Stated exercise — Read through the records below and copy each line that uses the word "follow".
== Supplied material
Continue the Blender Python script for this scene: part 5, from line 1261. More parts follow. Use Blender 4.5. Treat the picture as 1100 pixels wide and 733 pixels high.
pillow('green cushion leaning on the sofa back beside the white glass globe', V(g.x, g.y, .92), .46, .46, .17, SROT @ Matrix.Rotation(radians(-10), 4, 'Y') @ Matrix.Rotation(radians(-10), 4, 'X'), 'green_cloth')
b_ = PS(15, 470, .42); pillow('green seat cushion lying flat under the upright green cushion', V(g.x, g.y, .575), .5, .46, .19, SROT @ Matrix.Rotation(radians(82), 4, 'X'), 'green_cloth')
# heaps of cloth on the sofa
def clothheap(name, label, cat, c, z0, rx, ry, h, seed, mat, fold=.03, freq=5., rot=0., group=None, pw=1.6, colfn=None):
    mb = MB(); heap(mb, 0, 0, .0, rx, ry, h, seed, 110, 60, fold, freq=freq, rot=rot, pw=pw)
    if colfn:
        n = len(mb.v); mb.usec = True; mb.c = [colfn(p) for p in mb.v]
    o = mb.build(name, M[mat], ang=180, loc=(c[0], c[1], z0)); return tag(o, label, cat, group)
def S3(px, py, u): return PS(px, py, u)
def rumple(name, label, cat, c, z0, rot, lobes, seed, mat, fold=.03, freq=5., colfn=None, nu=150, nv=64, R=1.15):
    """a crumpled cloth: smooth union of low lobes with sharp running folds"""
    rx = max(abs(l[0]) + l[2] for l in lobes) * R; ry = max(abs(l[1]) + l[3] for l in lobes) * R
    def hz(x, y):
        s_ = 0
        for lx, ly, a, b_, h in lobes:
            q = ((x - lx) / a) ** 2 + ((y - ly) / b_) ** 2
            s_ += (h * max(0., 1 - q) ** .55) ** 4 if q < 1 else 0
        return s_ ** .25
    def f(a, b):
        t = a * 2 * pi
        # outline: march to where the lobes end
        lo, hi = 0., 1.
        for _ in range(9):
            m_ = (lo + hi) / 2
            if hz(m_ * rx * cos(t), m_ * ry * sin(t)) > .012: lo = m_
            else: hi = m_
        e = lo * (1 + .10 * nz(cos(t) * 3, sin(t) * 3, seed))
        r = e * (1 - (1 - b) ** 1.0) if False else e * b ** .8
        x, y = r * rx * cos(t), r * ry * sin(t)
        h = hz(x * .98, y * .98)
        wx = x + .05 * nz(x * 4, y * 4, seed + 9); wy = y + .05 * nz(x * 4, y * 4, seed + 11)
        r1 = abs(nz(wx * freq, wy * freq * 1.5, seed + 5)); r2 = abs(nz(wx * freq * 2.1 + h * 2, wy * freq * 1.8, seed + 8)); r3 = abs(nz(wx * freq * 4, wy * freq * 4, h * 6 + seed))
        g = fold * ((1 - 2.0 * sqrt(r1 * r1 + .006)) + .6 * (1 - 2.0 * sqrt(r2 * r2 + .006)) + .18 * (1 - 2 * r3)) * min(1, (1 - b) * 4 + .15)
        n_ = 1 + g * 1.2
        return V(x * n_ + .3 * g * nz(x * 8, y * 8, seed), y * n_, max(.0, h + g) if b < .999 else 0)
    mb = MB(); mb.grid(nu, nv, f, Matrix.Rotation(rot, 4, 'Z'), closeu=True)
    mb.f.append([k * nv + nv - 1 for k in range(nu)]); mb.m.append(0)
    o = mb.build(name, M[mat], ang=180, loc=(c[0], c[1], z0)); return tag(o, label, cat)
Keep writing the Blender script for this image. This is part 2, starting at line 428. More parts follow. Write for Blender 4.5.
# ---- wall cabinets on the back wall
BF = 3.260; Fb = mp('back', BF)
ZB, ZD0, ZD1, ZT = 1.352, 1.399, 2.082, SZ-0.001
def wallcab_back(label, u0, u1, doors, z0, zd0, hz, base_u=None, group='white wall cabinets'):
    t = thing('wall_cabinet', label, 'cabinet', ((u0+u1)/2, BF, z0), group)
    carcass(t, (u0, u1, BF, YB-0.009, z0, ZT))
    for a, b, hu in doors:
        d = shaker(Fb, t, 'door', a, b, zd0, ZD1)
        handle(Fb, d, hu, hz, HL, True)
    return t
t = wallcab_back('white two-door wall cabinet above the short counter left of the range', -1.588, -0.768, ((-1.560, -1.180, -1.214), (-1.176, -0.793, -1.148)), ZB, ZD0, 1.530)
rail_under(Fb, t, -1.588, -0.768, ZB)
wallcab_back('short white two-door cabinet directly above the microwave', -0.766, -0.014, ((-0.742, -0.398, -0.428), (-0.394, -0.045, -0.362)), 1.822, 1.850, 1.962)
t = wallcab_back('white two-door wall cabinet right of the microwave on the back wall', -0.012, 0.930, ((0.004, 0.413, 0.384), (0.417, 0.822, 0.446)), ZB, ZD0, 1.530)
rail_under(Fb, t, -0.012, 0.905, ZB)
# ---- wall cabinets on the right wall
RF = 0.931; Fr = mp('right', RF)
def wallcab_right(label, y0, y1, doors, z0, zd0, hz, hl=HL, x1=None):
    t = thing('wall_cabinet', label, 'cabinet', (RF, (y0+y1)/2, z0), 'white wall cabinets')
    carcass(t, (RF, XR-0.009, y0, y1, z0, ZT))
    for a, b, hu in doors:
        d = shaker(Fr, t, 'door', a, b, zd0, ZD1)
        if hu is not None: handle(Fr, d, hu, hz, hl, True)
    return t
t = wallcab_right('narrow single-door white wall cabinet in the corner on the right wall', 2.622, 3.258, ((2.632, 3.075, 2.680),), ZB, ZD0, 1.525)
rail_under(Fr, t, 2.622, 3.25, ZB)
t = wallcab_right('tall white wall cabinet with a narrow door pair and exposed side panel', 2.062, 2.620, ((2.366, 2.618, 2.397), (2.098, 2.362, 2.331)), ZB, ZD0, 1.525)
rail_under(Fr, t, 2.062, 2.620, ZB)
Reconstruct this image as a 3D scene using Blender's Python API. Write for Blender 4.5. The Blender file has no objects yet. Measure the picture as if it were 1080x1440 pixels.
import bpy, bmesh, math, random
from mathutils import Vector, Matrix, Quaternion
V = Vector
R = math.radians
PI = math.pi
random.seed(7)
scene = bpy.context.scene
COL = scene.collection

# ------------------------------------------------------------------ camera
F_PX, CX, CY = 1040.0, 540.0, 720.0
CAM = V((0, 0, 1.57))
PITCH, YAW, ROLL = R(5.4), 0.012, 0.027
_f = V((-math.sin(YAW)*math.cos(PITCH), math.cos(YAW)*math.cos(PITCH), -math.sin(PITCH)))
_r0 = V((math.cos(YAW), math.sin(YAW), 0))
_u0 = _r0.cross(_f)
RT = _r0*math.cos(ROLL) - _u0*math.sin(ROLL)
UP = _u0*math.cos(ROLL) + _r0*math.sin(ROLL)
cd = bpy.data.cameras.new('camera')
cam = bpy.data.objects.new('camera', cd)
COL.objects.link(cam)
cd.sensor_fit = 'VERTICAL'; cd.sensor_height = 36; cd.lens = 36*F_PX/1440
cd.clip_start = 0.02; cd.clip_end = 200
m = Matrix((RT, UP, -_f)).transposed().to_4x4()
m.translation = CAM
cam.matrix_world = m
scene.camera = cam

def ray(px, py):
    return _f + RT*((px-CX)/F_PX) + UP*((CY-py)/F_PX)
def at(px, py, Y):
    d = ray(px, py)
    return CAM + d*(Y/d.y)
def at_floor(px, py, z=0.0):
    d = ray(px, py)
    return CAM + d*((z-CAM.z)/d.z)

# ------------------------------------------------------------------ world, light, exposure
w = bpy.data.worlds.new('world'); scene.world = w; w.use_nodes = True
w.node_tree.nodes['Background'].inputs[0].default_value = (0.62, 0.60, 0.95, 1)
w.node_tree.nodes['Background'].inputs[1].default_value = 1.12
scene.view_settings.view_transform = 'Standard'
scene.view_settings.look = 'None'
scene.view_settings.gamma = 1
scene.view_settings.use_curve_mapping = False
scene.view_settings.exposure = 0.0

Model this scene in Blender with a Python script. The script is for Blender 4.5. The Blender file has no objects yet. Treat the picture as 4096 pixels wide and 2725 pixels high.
====
Correct response —
Continue the Blender Python script for this scene: part 5, from line 1261. More parts follow. Use Blender 4.5. Treat the picture as 1100 pixels wide and 733 pixels high.
Keep writing the Blender script for this image. This is part 2, starting at line 428. More parts follow. Write for Blender 4.5.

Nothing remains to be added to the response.